### What to do
Give back the full material, exactly as it reads.

• • • •

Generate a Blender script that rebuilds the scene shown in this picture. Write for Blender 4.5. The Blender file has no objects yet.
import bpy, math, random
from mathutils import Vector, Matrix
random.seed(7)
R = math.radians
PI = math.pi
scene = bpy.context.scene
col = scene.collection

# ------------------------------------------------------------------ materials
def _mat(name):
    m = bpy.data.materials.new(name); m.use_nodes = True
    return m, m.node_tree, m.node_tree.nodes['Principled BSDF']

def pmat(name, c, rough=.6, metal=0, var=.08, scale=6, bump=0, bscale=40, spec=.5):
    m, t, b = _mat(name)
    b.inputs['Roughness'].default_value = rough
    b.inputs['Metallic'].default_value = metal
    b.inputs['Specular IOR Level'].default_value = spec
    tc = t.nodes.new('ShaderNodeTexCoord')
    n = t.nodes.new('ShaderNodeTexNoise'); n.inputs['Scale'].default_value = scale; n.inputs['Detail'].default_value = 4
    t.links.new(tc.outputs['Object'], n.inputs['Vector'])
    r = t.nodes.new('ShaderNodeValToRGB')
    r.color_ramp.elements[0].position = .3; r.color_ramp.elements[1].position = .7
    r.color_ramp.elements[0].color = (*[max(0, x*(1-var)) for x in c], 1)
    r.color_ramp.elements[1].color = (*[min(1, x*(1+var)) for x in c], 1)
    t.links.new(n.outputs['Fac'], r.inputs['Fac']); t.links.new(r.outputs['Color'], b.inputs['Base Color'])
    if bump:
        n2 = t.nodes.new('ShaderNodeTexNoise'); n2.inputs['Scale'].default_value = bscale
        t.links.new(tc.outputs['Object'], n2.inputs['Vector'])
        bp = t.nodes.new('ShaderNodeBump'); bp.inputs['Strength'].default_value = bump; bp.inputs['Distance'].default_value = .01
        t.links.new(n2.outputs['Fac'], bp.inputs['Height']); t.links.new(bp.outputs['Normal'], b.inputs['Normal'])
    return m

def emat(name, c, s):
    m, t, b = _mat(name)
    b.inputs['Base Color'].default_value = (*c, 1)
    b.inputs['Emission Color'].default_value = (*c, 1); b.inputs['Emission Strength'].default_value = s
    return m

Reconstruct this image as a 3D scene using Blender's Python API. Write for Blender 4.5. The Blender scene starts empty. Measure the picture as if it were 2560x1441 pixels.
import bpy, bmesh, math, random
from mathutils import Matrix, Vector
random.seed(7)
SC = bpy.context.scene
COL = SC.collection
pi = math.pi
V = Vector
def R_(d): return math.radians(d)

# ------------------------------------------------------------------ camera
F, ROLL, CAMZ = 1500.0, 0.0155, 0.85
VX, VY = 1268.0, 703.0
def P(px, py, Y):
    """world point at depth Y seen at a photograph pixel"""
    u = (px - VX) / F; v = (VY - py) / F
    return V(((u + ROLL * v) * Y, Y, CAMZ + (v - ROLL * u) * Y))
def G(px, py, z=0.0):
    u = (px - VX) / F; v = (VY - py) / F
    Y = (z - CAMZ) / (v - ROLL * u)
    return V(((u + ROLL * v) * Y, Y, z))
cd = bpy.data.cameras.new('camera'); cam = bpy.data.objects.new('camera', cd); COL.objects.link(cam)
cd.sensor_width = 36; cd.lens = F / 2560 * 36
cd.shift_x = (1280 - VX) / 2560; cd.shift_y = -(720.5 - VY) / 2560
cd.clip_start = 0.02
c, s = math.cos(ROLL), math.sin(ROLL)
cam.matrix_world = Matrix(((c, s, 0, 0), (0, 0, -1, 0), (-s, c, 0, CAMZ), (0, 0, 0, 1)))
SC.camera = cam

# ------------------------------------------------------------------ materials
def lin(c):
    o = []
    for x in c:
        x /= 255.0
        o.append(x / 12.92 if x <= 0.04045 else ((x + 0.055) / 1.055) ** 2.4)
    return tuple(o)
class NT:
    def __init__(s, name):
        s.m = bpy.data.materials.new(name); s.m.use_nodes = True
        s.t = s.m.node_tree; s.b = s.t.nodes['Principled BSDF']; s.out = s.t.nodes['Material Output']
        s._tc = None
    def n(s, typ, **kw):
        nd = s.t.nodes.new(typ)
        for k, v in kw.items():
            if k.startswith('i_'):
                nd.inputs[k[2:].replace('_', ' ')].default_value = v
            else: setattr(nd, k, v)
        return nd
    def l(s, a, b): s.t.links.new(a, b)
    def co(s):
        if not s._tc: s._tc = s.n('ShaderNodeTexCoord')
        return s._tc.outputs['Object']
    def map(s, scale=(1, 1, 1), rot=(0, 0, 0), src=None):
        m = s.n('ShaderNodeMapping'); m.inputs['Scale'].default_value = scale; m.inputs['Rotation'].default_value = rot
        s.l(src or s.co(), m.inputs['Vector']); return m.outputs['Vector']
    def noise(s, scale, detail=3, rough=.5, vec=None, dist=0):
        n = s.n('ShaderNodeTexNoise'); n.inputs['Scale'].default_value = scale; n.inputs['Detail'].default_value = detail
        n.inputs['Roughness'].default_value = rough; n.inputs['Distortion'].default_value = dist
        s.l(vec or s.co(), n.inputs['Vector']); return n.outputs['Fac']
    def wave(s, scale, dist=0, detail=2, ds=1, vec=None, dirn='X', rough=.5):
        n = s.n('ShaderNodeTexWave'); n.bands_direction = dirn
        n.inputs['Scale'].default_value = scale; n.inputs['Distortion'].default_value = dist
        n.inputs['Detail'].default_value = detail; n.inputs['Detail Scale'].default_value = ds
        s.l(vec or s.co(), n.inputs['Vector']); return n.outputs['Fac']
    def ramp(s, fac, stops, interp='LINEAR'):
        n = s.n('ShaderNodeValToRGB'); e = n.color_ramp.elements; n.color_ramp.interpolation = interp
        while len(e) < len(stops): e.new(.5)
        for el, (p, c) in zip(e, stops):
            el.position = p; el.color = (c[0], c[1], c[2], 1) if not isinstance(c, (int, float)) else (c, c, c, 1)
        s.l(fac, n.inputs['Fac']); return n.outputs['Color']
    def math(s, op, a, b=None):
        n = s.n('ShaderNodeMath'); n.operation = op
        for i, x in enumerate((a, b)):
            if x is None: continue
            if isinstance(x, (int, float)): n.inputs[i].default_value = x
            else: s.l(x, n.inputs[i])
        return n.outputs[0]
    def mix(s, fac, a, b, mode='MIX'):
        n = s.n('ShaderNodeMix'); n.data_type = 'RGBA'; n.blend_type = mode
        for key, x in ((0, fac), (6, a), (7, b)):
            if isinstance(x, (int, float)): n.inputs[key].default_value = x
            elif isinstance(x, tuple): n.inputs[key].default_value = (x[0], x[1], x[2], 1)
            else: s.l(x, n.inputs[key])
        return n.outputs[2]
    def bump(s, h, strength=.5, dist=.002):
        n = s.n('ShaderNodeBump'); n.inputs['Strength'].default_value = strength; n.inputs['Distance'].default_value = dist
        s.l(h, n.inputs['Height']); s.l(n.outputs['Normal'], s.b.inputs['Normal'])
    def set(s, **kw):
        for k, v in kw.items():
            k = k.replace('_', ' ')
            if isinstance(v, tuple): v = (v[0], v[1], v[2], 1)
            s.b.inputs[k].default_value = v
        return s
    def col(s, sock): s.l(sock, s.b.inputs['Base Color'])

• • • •

### Task output
Generate a Blender script that rebuilds the scene shown in this picture. Write for Blender 4.5. The Blender file has no objects yet.
import bpy, math, random
from mathutils import Vector, Matrix
random.seed(7)
R = math.radians
PI = math.pi
scene = bpy.context.scene
col = scene.collection

# ------------------------------------------------------------------ materials
def _mat(name):
    m = bpy.data.materials.new(name); m.use_nodes = True
    return m, m.node_tree, m.node_tree.nodes['Principled BSDF']

def pmat(name, c, rough=.6, metal=0, var=.08, scale=6, bump=0, bscale=40, spec=.5):
    m, t, b = _mat(name)
    b.inputs['Roughness'].default_value = rough
    b.inputs['Metallic'].default_value = metal
    b.inputs['Specular IOR Level'].default_value = spec
    tc = t.nodes.new('ShaderNodeTexCoord')
    n = t.nodes.new('ShaderNodeTexNoise'); n.inputs['Scale'].default_value = scale; n.inputs['Detail'].default_value = 4
    t.links.new(tc.outputs['Object'], n.inputs['Vector'])
    r = t.nodes.new('ShaderNodeValToRGB')
    r.color_ramp.elements[0].position = .3; r.color_ramp.elements[1].position = .7
    r.color_ramp.elements[0].color = (*[max(0, x*(1-var)) for x in c], 1)
    r.color_ramp.elements[1].color = (*[min(1, x*(1+var)) for x in c], 1)
    t.links.new(n.outputs['Fac'], r.inputs['Fac']); t.links.new(r.outputs['Color'], b.inputs['Base Color'])
    if bump:
        n2 = t.nodes.new('ShaderNodeTexNoise'); n2.inputs['Scale'].default_value = bscale
        t.links.new(tc.outputs['Object'], n2.inputs['Vector'])
        bp = t.nodes.new('ShaderNodeBump'); bp.inputs['Strength'].default_value = bump; bp.inputs['Distance'].default_value = .01
        t.links.new(n2.outputs['Fac'], bp.inputs['Height']); t.links.new(bp.outputs['Normal'], b.inputs['Normal'])
    return m

def emat(name, c, s):
    m, t, b = _mat(name)
    b.inputs['Base Color'].default_value = (*c, 1)
    b.inputs['Emission Color'].default_value = (*c, 1); b.inputs['Emission Strength'].default_value = s
    return m

Reconstruct this image as a 3D scene using Blender's Python API. Write for Blender 4.5. The Blender scene starts empty. Measure the picture as if it were 2560x1441 pixels.
import bpy, bmesh, math, random
from mathutils import Matrix, Vector
random.seed(7)
SC = bpy.context.scene
COL = SC.collection
pi = math.pi
V = Vector
def R_(d): return math.radians(d)

# ------------------------------------------------------------------ camera
F, ROLL, CAMZ = 1500.0, 0.0155, 0.85
VX, VY = 1268.0, 703.0
def P(px, py, Y):
    """world point at depth Y seen at a photograph pixel"""
    u = (px - VX) / F; v = (VY - py) / F
    return V(((u + ROLL * v) * Y, Y, CAMZ + (v - ROLL * u) * Y))
def G(px, py, z=0.0):
    u = (px - VX) / F; v = (VY - py) / F
    Y = (z - CAMZ) / (v - ROLL * u)
    return V(((u + ROLL * v) * Y, Y, z))
cd = bpy.data.cameras.new('camera'); cam = bpy.data.objects.new('camera', cd); COL.objects.link(cam)
cd.sensor_width = 36; cd.lens = F / 2560 * 36
cd.shift_x = (1280 - VX) / 2560; cd.shift_y = -(720.5 - VY) / 2560
cd.clip_start = 0.02
c, s = math.cos(ROLL), math.sin(ROLL)
cam.matrix_world = Matrix(((c, s, 0, 0), (0, 0, -1, 0), (-s, c, 0, CAMZ), (0, 0, 0, 1)))
SC.camera = cam

# ------------------------------------------------------------------ materials
def lin(c):
    o = []
    for x in c:
        x /= 255.0
        o.append(x / 12.92 if x <= 0.04045 else ((x + 0.055) / 1.055) ** 2.4)
    return tuple(o)
class NT:
    def __init__(s, name):
        s.m = bpy.data.materials.new(name); s.m.use_nodes = True
        s.t = s.m.node_tree; s.b = s.t.nodes['Principled BSDF']; s.out = s.t.nodes['Material Output']
        s._tc = None
    def n(s, typ, **kw):
        nd = s.t.nodes.new(typ)
        for k, v in kw.items():
            if k.startswith('i_'):
                nd.inputs[k[2:].replace('_', ' ')].default_value = v
            else: setattr(nd, k, v)
        return nd
    def l(s, a, b): s.t.links.new(a, b)
    def co(s):
        if not s._tc: s._tc = s.n('ShaderNodeTexCoord')
        return s._tc.outputs['Object']
    def map(s, scale=(1, 1, 1), rot=(0, 0, 0), src=None):
        m = s.n('ShaderNodeMapping'); m.inputs['Scale'].default_value = scale; m.inputs['Rotation'].default_value = rot
        s.l(src or s.co(), m.inputs['Vector']); return m.outputs['Vector']
    def noise(s, scale, detail=3, rough=.5, vec=None, dist=0):
        n = s.n('ShaderNodeTexNoise'); n.inputs['Scale'].default_value = scale; n.inputs['Detail'].default_value = detail
        n.inputs['Roughness'].default_value = rough; n.inputs['Distortion'].default_value = dist
        s.l(vec or s.co(), n.inputs['Vector']); return n.outputs['Fac']
    def wave(s, scale, dist=0, detail=2, ds=1, vec=None, dirn='X', rough=.5):
        n = s.n('ShaderNodeTexWave'); n.bands_direction = dirn
        n.inputs['Scale'].default_value = scale; n.inputs['Distortion'].default_value = dist
        n.inputs['Detail'].default_value = detail; n.inputs['Detail Scale'].default_value = ds
        s.l(vec or s.co(), n.inputs['Vector']); return n.outputs['Fac']
    def ramp(s, fac, stops, interp='LINEAR'):
        n = s.n('ShaderNodeValToRGB'); e = n.color_ramp.elements; n.color_ramp.interpolation = interp
        while len(e) < len(stops): e.new(.5)
        for el, (p, c) in zip(e, stops):
            el.position = p; el.color = (c[0], c[1], c[2], 1) if not isinstance(c, (int, float)) else (c, c, c, 1)
        s.l(fac, n.inputs['Fac']); return n.outputs['Color']
    def math(s, op, a, b=None):
        n = s.n('ShaderNodeMath'); n.operation = op
        for i, x in enumerate((a, b)):
            if x is None: continue
            if isinstance(x, (int, float)): n.inputs[i].default_value = x
            else: s.l(x, n.inputs[i])
        return n.outputs[0]
    def mix(s, fac, a, b, mode='MIX'):
        n = s.n('ShaderNodeMix'); n.data_type = 'RGBA'; n.blend_type = mode
        for key, x in ((0, fac), (6, a), (7, b)):
            if isinstance(x, (int, float)): n.inputs[key].default_value = x
            elif isinstance(x, tuple): n.inputs[key].default_value = (x[0], x[1], x[2], 1)
            else: s.l(x, n.inputs[key])
        return n.outputs[2]
    def bump(s, h, strength=.5, dist=.002):
        n = s.n('ShaderNodeBump'); n.inputs['Strength'].default_value = strength; n.inputs['Distance'].default_value = dist
        s.l(h, n.inputs['Height']); s.l(n.outputs['Normal'], s.b.inputs['Normal'])
    def set(s, **kw):
        for k, v in kw.items():
            k = k.replace('_', ' ')
            if isinstance(v, tuple): v = (v[0], v[1], v[2], 1)
            s.b.inputs[k].default_value = v
        return s
    def col(s, sock): s.l(sock, s.b.inputs['Base Color'])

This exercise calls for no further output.